Autonomous vehicles would need to be demonstrably safer than their human-driven counterparts to be publicly acceptable. This should be achievable, given that most crashes are caused by human error. So we may expect a safety benefit from driverless cars, and lower insurance costs. Beyond that, it seems likely that there will be two main impacts.

First, replacing the human driver with a robot would lessen the cost of licensed taxis and private hire vehicles, enhancing their competitiveness, which is why Uber is so keen on this technology. Such robotic vehicles would fill the present gap in service provision that exists between high-capacity, low cost public transport and low-capacity, high cost taxis.

Proponents of public transport are anxious lest demand for efficient high-occupancy buses  is reduced. On the other hand, the ready availability of robotic taxis would reduce the attractions of individually owned cars, and robotic shared-use minibuses would allow door-to-door conveyance at reasonable charges. So we can envisage a future in which the availability of shared-use autonomous vehicles fosters a shift away from private ownership in urban centres, with a beneficial impact on traffic congestion.

Second, private ownership is likely to remain popular in suburbs and beyond. Driverless cars will allow new options, for instance sending the vehicle home unoccupied, after delivering the occupant to their workplace, for use by others in the household. This could reduce car ownership per household, but would increase vehicle-miles travelled. Another option would be ‘parking on the move’ – programming your car to cruise round the block while you do your shopping. However, such unoccupied vehicles would add to traffic and worsen congestion in urban areas, so would need to be regulated, to give priority to occupied vehicles.

The main problem of the transport system is road traffic congestion. The test for any new technology is its likely impact on congestion. For autonomous vehicles, there are many possible impacts, both positive and negative. In the absence of evidence from deployment at scale, the outcome is uncertain. So the transport policy case for support for driverless vehicles remains unclear. Yet that lack of clarity justifies cautious support of development, testing and deployment, to understand better the implications of what could yet turn out to be an important innovation.

Traditional transport technologies based on mechanical and civil engineering develop quite slowly. In contrast, digital technologies are fast and disruptive. Autonomous vehicles are where the digital hare has to ride on the back of the mechanical tortoise, with as yet uncertain consequences for the speed of travel.

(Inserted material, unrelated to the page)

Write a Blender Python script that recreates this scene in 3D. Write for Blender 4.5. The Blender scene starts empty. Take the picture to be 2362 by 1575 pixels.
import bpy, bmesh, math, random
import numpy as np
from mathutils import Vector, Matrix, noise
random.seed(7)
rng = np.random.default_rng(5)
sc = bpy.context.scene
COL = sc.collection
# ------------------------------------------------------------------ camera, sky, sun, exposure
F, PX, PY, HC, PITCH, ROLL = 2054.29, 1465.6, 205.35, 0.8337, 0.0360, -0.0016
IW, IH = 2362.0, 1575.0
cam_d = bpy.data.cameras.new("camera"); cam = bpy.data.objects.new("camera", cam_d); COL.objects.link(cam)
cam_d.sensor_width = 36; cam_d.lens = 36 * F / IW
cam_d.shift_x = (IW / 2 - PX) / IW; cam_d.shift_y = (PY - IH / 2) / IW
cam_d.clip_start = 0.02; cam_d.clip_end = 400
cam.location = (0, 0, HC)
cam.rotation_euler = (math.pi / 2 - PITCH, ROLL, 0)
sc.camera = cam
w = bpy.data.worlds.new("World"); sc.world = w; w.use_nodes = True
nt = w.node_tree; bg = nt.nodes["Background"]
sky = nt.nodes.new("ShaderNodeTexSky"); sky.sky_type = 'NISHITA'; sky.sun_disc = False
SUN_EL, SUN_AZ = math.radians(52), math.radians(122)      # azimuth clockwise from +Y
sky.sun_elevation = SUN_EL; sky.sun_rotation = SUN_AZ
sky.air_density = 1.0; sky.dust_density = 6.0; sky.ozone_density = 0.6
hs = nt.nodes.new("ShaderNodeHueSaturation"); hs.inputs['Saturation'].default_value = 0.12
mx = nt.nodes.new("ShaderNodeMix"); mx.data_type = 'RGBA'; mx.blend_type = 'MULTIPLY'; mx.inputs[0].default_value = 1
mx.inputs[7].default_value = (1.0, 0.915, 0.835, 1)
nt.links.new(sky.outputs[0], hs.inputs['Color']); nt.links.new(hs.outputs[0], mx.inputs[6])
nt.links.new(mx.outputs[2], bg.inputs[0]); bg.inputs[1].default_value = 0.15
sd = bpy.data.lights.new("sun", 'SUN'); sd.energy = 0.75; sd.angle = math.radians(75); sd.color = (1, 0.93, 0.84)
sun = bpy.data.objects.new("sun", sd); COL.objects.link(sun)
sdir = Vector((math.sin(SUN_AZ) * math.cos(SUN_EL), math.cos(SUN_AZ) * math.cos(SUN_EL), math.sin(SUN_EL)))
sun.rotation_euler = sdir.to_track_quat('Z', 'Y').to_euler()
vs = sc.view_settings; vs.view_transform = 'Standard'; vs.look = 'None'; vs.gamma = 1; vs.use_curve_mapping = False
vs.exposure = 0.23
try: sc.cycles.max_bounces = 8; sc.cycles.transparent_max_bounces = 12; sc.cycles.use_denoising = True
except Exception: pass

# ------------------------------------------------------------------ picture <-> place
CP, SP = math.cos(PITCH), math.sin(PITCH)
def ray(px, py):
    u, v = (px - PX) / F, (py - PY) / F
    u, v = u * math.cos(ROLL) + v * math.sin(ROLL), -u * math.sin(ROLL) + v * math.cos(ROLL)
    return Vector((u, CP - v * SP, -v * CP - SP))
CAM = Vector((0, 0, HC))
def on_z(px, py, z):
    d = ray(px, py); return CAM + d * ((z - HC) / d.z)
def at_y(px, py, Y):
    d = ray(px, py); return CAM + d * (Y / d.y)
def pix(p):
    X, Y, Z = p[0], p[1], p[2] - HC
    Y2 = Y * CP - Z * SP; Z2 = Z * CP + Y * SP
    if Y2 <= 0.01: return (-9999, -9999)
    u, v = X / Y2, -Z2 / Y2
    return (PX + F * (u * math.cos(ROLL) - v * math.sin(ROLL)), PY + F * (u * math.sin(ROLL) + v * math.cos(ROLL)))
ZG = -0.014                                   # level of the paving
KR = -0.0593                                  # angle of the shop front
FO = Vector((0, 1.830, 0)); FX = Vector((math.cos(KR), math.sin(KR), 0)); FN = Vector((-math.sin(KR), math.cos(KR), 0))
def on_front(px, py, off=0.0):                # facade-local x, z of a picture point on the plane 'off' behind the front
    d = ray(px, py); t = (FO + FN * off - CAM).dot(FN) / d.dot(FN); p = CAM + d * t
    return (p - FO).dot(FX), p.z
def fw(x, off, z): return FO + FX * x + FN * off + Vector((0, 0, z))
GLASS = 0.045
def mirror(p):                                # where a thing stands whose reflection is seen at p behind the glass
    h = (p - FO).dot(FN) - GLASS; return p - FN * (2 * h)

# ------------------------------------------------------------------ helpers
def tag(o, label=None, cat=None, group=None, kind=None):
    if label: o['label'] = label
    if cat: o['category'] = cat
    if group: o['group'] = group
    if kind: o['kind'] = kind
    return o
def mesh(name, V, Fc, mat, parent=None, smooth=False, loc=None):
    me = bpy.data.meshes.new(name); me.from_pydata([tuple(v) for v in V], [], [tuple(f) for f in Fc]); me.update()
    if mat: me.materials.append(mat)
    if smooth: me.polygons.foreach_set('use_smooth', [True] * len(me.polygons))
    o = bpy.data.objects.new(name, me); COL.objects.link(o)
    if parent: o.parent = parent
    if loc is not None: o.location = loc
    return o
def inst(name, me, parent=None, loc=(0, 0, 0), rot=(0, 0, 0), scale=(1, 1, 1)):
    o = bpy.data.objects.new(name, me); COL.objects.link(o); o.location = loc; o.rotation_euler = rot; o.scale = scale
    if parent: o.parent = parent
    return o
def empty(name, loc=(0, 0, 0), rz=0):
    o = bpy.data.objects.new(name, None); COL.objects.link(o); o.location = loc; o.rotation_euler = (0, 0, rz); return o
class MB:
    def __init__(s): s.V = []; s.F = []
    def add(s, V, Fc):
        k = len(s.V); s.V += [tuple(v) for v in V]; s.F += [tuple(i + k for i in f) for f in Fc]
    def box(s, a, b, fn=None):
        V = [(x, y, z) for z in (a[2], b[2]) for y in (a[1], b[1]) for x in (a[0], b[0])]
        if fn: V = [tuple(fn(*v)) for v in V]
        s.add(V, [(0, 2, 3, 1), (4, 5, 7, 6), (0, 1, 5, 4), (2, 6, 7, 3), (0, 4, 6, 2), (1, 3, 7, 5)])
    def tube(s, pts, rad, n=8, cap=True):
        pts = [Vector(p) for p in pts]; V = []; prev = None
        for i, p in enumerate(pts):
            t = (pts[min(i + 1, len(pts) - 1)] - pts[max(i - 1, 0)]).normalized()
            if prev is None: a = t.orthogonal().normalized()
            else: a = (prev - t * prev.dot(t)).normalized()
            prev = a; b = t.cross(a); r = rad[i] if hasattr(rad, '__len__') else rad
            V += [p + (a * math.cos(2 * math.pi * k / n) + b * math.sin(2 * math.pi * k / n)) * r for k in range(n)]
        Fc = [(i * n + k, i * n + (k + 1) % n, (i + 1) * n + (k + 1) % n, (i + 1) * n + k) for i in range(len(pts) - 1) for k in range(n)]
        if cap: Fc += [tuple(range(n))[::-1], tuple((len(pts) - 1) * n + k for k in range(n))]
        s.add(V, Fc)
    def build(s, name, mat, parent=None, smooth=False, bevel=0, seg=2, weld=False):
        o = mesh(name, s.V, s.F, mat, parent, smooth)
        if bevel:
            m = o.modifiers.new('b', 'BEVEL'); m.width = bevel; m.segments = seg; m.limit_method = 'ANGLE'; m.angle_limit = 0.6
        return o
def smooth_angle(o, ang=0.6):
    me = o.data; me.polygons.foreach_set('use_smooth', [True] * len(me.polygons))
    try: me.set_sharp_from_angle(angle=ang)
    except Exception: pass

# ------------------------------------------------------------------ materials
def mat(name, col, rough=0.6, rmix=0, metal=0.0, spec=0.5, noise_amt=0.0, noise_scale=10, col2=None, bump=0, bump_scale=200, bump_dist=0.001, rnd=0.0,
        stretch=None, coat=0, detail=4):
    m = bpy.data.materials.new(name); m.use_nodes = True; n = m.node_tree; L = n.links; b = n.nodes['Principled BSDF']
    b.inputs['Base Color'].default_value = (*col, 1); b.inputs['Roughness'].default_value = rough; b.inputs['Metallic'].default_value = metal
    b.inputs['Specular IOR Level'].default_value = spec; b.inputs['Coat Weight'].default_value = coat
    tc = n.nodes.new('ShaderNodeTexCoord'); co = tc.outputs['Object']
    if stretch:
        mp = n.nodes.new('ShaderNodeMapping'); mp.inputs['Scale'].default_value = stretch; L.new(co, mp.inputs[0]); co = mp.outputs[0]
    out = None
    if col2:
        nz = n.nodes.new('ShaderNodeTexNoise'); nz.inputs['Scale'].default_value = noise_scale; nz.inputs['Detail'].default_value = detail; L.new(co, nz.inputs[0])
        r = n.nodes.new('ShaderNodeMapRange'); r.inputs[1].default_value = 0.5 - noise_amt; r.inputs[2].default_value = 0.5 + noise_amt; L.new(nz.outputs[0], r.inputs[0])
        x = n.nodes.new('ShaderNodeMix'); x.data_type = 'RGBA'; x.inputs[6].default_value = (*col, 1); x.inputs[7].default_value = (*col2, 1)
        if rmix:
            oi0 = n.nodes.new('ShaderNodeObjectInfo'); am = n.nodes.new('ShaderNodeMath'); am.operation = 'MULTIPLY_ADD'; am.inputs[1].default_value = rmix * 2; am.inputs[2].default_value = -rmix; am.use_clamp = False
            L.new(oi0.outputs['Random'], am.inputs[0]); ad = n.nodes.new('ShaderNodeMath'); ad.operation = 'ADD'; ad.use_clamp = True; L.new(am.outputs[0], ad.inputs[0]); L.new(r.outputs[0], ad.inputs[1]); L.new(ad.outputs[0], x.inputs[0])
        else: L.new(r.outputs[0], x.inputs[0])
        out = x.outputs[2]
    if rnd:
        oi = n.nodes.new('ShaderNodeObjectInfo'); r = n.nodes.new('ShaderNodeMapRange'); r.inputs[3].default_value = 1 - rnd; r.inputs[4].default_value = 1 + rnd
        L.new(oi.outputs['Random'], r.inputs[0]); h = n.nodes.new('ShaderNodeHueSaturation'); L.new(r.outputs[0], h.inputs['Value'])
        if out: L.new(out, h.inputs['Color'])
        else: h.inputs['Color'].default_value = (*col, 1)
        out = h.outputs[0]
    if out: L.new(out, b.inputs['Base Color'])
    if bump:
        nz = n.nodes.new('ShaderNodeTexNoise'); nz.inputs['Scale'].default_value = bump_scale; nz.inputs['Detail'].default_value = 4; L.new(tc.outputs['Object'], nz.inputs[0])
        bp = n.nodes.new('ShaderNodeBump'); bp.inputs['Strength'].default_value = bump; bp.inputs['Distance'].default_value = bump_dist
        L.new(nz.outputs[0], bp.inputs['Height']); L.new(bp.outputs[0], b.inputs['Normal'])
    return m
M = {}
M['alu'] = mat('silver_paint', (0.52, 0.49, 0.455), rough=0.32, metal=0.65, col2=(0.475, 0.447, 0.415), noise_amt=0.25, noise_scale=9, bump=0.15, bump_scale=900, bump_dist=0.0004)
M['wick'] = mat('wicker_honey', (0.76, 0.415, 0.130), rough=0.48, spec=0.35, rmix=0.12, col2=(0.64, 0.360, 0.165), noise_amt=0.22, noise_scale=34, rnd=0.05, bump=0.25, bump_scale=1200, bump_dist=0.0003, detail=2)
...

A version of this blog appeared in The Conversation on 21 November 2017.

 

 

I was a member of a Commission on the future of London’s roads and streets convened by the Centre for London. Our report was launched yesterday.

This was a worthwhile exercise that stimulated thought and discussion amongst the expert members. The report will contribute to the actions that will be needed to implement the plans of the Mayor’s Transport Strategy. Some of the toughest issues concern the management of demand for both road space and kerb space while maintaining traffic flow and improving the quality of place in a city growing at the rate of about 100,000 people a year.

Travel time and congestion

Britain’s National Travel Survey has been monitoring our travel patterns for the past 40 years. One remarkable finding is that average travel time has held steady over this period at about 375 hours per person per year, close to an hour a day. There are only 24 hours in the day and many activities that have to be fitted in, leaving an hour or so for daily travel. The history of travel is largely about travelling faster as incomes have grown and technologies advanced, allowing us to go further in the same amount of time.

This travel time constraint is an important influence on road traffic congestion. As traffic builds up, speeds fall and trips take longer. This puts pressure on time available for travel and some road users change their plans – travelling at a less busy time, or to a different destination (where options exist, as for shopping), or by a different mode, or not to travel at all. So congestion is self-regulating, and gridlock is rare, particularly when an urban traffic management system is used to adjust the timing of traffic signals to make best use of road space, as in London.

Road traffic congestion occurs in areas of high population density and high car ownership. There is insufficient road capacity to accommodate all the trips that might be made. Many potential road users are deterred by the prospect of time delays. These suppressed trips mean that congestion is difficult to mitigate since measures aimed at reducing car use in effect create space for drivers previously deterred.

Policies that it is hoped would reduce congestion by getting people out of their cars tend to disappoint. Promoting walking and cycling is good for health and for the environment but has little impact of urban car use. Increasing road capacity induces more traffic, hence the maxim that you can’t build your way out of congestion, which we know from experience to be generally true.

Congestion charging

London pioneered congestion charging, aimed at reducing demand for car use in the central area. On introduction in 2003 there was a marked impact – both car use and delays were reduced. But when the charge was increased from £5 to £8 in 2005, there was no further effect, and over the next few years delays reverted to the previous level. So while congestion charging has generated useful amounts of revenue for investment in London’s transport system, it has been disappointing as a means of reducing congestion – because of the high potential demand from drivers willing to pay the current charge of £11.50. It seems likely that a substantially higher charge would be needed to make a significant impact on congestion in a city like London where many have high incomes.

When road users are asked why congestion is a problem, their main concern is the uncertainty of journey time. While it is difficult to reduce general delays arising from congestion, new technologies are able to lessen uncertainty. The route planning offered by smartphone apps such as Google Maps and Waze, and similar in-vehicle devices, takes account of traffic congestion in real time and proposes less congested routes, making better use of the road network. These apps also estimate journey time, which helps decide the best time to start a trip.

Performance of the route guidance apps would be enhanced by collaboration with road authorities. Transport for London’s 2017 Business Plan announced a new partnership with Google on its Waze technology that will see Google use TfL’s open data, while TfL uses the Waze crowd-sourced data on road conditions to help manage traffic around incidents and road closures.

These new technologies are helping us make better use of the road system within the limited time we can allow ourselves for daily travel.